Hace ya algunos días, en el Paseo Marítimo de Palma tuve un curioso encuentro. Era media tarde y el sol doraba el mar; la brisa agitaba las copas de las palmeras, y contra el cielo azul corrían las veloces saetas de los vencejos. Los torrefactados cuerpos de los turistas que, bruñidos y relucientes, admiraban el panorama, dejaban en el aire un suculento aroma a coco y a vainilla. El Dique del Oeste era el refugio momentáneo de varios cruceros, cuya masa enorme proyectaba la ilusión de un grupo de rascacielos varados, y los pequeños veleros surtos en el muelle cabeceaban infantiles al compás del tintineo de los cables en los mástiles.
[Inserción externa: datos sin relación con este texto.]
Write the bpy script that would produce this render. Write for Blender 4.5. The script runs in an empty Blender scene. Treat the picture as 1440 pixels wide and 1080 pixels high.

Una estampa bucólica y veraniega donde nada quedaba fuera de lugar. Pero digo mal; porque en mitad del cuadro, como el acorde disonante del "Aleluya" de Aute, estaba la bicicleta.

Lo cierto es que ella no quería imponerse. Es más: se encontraba discretamente apoyada en el tronco d e una palmera, junto a los coches aparcados y cerca de un semáforo. Si se dirigía la vista al agua, que era lo que pedía el guión, habría sido difícil percibir su presencia. Pero ella estaba allí, como Wally: invisible al principio y estridente una vez localizado. ¿Y qué tiene de especial una bicicleta?, se preguntarán ustedes. Al fin y al cabo, ya se sabe que las bicicletas son para el verano... Ésta no. Les hablo de una bicicleta distinta, aunque no como algunas que se ven a veces, aún atadas a un poste pero ya sin ruedas, sin manillar, triste remedo de lo que fueron una vez. A ésta no le faltaba un detalle: ni el cable de los frenos, ni un solo radio de las ruedas, ni la correílla del pedal; las ruedas estaban perfectamente alineadas, y los neumáticos no parecían deshinchados. Sin embargo, toda ella estaba recubierta de una capa rugosa, ahora seca por el sol, que denunciaba una larga temporada submarina, seguramente a la fuerza. Era una bicicleta con historia: parecía recién sacada del Titanic

Aquella bicicleta me tuvo cavilando un buen rato. Mientras proseguía mi paseo, primero pensé en que resultaba mucho más interesante que una nueva, de relucientes cromados; quizá no tan bonita, pero sí más evocadora. Lo mismo ocurre, me dije, con algunos rostros donde las arrugas han marcado las huellas de una vida, que despiertan en quien los mira un invencible interés por conocer sus avatares. La tersura no garantiza el atractivo, aunque en estos tiempos tal afirmación parezca una herejía. ¿Qué acontecimientos habían marcado el sino de aquella bicicleta? Agotadas unas cuantas explicaciones, a cuál más novelesca, y muy lejos para entonces del objeto que me había hecho reflexionar, recordé la conocida teoría del amor de Stendhal. Ya saben: el amor es como una rama seca y retuerta que después de haber estado un tiempo metida en unas salinas, aparece revestida de cristales, fulgurante de brillo y de hermosura; en definitiva, una ilusión. Mi bicicleta no relucía, embellecida por Swarowski para una performance de lujo. Tampoco le hacía falta. Acaso no me había deslumbrado, pero había alimentado mi imaginación y mi curiosidad; en cualquier caso, el efecto había sido igualmente placentero. Y mientras me detenía a contemplar sa Llotja, no pude evitar darle la razón a Stendhal, porque, sea como fuere, la rama debe cubrirse con algo -sal o líquenes- para hacerse ver. El resto ya lo pone el espectador.